Die Entscheidung wirkt auf den ersten Blick verstörend. Die Schädlichkeit von Mikroplastik ist seit geraumer Zeit bekannt. Allein der Umstand, dass Mikroplastik derzeit nicht als umweltgefährdender oder gesundheitsgefährdender Stoff gelistet ist, verhindert ein Vorgehen gegen den Kunstrasenlatz. So gelangen über die Jahre Tonnen von Mikroplastik in die Umwelt – völlig legal.

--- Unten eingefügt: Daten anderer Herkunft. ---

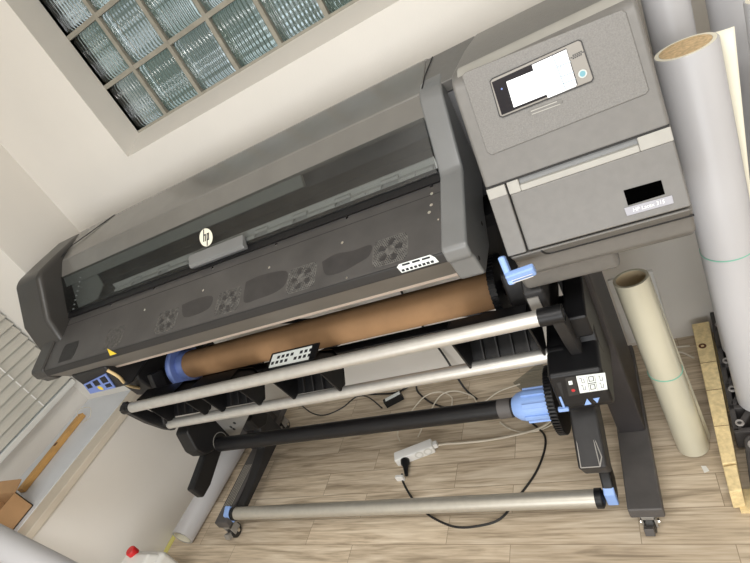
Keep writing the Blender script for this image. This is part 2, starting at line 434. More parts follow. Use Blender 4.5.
# chin drawer below the door
chin = MB().prism_x([mz(1.037, .003), (.925, 1.006), (.936, .962), (.975, .93), (1.5, .92), (1.5, 1.036)], ML, MR + .001).build('chin', 'module', mod, bevel=.008)
seam = MB(); pa = [(-.186, .8975, 1.034), (-.184, .914, 1.016), (-.178, .921, 1.009), (-.168, .922, 1.008), (MR + .0015, .922, 1.008)]
seam.tube(pa, .0022, 6).build('chin_seam', 'pit', mod)
MB().prism_x([(.953, .952), (.975, .893), (1.0, .885), (1.5, .9), (1.5, .96), (.97, .96)], -.268, -.062).build('lower_housing', 'module', PR, bevel=.012)
# display
dsp = MB().plate([MP.at(*p) for p in ((491, 82), (493, 79.5), (578, 41), (581, 42), (593, 78), (591.5, 81), (503, 116.5), (500.5, 115.5))], MP.n, .0045, .002).build('display', 'bezel', PR, bevel=.0012)
MB().plate([MP.at(*p) for p in ((490, 81.5), (492.5, 78.3), (578.5, 39.8), (582, 41), (594.2, 78.3), (592.3, 82), (503.2, 117.7), (499.6, 116.3))], MP.n, .0035, .002).build('display_rim', 'lip', dsp)
MB().plate([MP.at(*p) for p in ((492.5, 82.5), (566.5, 48.8), (578, 84.5), (502.5, 115))], MP.n, .001, .0066).build('screen', 'screen_dk', dsp)
MB().plate([MP.at(*p) for p in ((507, 82), (534, 71), (532.5, 65.3), (553, 56), (565.5, 91), (548.5, 98), (547, 94.5), (514.5, 107.5))], MP.n, .0004, .0077).build('lit_page', 'lit', dsp)  # notched outline: dark glass reflections cut into the lit shape
MB().plate([MP.at(*p) for p in ((553, 56), (566.5, 49.8), (577, 84.8), (576, 86.6), (565.5, 91))], MP.n, .0004, .0077).build('lit_sidebar', 'lit2', dsp)
ln = MB()
def pline(a, b, w=.0008, off=.0083): 
    a, b = MP.at(*a), MP.at(*b); d = (b - a).normalized(); q = d.cross(MP.n) * w
    ln.plate([a - q, b - q, b + q, a + q], MP.n, .0002, off)
pline((553, 56), (566, 89.5)); pline((556, 68), (571, 62)); pline((559, 78), (574, 72.5)); pline((562, 84.5), (576, 79))
pline((558, 58), (563, 56)); pline((561, 66.5), (561.5, 69.5)); 
ln.build('screen_lines', 'litline', dsp)
bc = MP.at(582.8, 74); seg = 24
MB().lathe(bc + MP.n * .0062, MP.n, [(0, 0), (.002, 0), (.002, .0068), (0, .0075)], 28, False).build('round_button', 'btn_ring', dsp)
MB().lathe(bc + MP.n * .008, MP.n, [(0, 0), (.0012, 0), (.0012, .0048), (0, .005)], 24, False).build('button_lamp', 'teal_btn', dsp)
hl = MB()
for r_ in range(3):
    for k in range(7):
        if (r_ != 1) and k in (0, 6): continue
        p = MP.at(571.5 + k * 1.95, 58.2 - k * .95 - (1 - r_) * 1.7)
        hl.plate([p + X * a * .0012 + MP.up * b * .0009 for a, b in ((-1, -1), (1, -1), (1, 1), (-1, 1))], MP.n, .0004, .0063)
hl.build('speaker_holes', 'ink', dsp)
MB().lathe(MP.at(502.5, 89) + MP.n * .0074, MP.n, [(0, 0), (.0004, 0), (.0004, .0017), (0, .0017)], 12, False).build('sensor_dot', 'blue_dk', dsp)
ld = MB().plate([MP.at(*p) for p in ((528, 111), (562, 98.5), (563, 102.5), (529.5, 115.5))], MP.n, .0012, .0028).build('info_plate', 'module', mod, bevel=.0006)
l2 = MB()
for dv in (0, 3):
    l2.plate([MP.at(u, v) for u, v in ((531 + dv * .3, 110.9 + dv), (557 + dv * 1.2, 101.1 + dv * .8), (557.3 + dv * 1.2, 102 + dv * .8), (531.3 + dv * .3, 111.9 + dv))], MP.n, .0005, .0038)
l2.build('info_lines', 'module_lip', ld)
# blue media lever at the lower left corner of the module
lv = MB(); a = Vector((-.263, .893, 1.05)); b = Vector((-.258, .868, .993)); d = (b - a) / 2
lv.obox((a + b) / 2 - Vector((0, 0, 0)), (.007, 0, 0), Vector((0, .009, -.005)), d)
g = Vector((-.235, .870, 1.012))
lv.obox(g - Vector((0, 0, 0)), (.030, 0, .003), (0, .008, .002), (0, -.004, .0125))
lever = lv.build('media_lever', 'blue', PR, bevel=.0045)
lr = MB()
for k in range(4): lr.obox(g + Vector((.002, -.0087 - (1.5 - k) * .0016 * -1 - .0, (1.5 - k) * .0052)), (.022, 0, .0022), (0, .0008, 0), (0, -.0003, .0007))
lr.build('lever_ribs', 'white', lever)
# middle body, top cover, left module
XL, XR = -2.14, -.339
MB().prism_x([(1.31, 1.30), (1.31, 1.0), (1.38, .98), (1.6, .98), (1.6, 1.3)], XL, ML).build('main_body', 'interior', PR)
MB().prism_x([(1.301, 1.322), (1.301, 1.331), (1.33, 1.341), (1.45, 1.373), (1.47, 1.372), (1.6, 1.335), (1.6, 1.3), (1.32, 1.3)], -2.02, -.392).build('top_cover', 'satin', PR, bevel=.004)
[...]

Das Verwaltungsgericht durfte gar nicht anders entscheiden, da es sich an die geltenden Vorschriften zu halten hat und nicht einfach eigene Standards setzen darf. Deshalb darf man von einem Verwaltungsgericht auch nicht mehr erwarten. Ein anderer Ausgang des Verfahrens hätte den Blick außerdem zugleich auf andere Emittenten von Mikroplastik gelenkt. Das Verbot eines Kunstrasenplatzes bedeutet spiegelbildlich nämlich, dass es auch Verbote für Mikroplastik in Kosmetika und Abrieb von Autoreifen geben müsste. Diese Entscheidung muss der Gesetzgeber treffen und nicht das Gericht, das Recht nur anzuwenden hat.
Dass zeitnah Vorschriften über die Vermeidung von Mikroplastik erlassen werden, ist vorhersehbar. Solange das nicht geschieht, darf die Umwelt weiter verschmutzt werden.